WHAT NEEDS TO BE DONE: Compute the number of lines that include the string "from", then output that number and nothing else.

DATA LISTING:

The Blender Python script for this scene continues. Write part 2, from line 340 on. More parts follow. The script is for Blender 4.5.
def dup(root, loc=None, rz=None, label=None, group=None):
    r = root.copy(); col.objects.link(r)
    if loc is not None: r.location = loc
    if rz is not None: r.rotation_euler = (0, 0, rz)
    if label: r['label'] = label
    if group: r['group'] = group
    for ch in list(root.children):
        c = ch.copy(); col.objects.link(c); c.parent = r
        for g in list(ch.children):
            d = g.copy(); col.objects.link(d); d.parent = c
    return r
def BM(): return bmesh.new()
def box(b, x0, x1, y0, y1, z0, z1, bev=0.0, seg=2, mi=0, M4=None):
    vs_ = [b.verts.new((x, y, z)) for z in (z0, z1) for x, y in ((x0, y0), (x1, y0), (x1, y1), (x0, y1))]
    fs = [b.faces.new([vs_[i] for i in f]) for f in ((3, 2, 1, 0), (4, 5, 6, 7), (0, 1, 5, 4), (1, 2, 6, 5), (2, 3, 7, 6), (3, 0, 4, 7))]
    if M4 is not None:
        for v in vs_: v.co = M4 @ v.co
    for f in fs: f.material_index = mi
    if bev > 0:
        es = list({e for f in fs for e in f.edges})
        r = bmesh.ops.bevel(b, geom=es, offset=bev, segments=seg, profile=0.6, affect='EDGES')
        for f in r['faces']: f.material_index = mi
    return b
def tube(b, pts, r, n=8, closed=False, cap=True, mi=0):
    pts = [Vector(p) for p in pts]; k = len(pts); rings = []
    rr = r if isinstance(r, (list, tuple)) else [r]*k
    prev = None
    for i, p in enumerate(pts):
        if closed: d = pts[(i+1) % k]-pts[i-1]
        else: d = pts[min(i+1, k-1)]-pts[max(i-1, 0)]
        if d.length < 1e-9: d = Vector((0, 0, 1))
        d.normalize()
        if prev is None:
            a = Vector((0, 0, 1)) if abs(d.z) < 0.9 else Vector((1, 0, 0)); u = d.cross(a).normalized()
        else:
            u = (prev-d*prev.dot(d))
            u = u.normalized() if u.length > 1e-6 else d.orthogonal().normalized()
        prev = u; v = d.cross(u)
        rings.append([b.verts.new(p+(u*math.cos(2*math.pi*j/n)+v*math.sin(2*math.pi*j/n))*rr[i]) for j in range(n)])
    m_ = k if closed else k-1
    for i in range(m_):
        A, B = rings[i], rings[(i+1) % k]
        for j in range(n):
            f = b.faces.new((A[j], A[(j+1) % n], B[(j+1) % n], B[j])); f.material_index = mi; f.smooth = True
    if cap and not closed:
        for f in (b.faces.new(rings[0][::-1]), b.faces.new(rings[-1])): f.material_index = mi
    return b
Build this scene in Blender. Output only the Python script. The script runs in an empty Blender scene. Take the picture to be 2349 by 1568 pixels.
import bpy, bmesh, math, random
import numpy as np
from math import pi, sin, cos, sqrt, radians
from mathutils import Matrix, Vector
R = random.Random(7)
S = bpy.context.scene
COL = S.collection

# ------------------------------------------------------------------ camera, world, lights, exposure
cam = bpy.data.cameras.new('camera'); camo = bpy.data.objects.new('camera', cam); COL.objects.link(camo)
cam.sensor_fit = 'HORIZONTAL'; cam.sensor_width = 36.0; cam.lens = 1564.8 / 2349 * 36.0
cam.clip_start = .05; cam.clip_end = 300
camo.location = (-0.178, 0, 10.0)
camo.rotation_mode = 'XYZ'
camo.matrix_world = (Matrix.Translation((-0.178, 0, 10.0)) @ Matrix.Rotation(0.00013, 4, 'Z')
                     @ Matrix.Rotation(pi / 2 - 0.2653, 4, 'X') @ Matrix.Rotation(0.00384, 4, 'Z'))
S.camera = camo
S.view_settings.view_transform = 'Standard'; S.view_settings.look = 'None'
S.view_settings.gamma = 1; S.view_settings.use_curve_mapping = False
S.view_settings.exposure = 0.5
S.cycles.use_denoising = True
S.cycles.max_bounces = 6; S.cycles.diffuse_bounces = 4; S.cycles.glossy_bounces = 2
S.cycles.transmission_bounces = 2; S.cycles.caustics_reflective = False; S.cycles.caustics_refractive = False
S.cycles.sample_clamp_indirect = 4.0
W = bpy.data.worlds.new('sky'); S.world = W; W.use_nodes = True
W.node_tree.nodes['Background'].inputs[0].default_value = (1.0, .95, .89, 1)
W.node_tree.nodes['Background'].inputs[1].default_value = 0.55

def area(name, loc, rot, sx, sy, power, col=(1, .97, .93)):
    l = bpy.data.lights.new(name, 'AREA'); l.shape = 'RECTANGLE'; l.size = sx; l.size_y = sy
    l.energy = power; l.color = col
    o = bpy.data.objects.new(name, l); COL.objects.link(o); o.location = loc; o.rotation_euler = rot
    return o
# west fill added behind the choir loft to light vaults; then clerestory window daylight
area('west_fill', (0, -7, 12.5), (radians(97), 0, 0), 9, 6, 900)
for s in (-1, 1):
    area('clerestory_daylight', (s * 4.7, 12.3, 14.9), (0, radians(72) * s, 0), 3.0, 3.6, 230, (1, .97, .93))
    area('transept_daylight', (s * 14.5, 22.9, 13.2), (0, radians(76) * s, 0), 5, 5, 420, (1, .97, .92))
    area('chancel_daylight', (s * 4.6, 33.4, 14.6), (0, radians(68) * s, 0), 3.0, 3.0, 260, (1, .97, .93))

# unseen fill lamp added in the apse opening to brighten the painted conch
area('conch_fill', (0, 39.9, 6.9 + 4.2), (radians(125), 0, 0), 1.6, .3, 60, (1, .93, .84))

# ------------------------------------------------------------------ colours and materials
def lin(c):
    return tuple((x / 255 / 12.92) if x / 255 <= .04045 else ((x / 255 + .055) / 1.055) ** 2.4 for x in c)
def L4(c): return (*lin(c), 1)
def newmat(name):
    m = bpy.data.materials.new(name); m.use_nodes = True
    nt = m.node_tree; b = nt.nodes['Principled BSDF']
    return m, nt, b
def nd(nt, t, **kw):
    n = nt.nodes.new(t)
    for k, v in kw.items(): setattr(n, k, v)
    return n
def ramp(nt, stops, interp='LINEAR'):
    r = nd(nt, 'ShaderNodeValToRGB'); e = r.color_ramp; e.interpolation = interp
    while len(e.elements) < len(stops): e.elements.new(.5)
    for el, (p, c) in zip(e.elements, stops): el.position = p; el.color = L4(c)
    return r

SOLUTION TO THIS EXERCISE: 3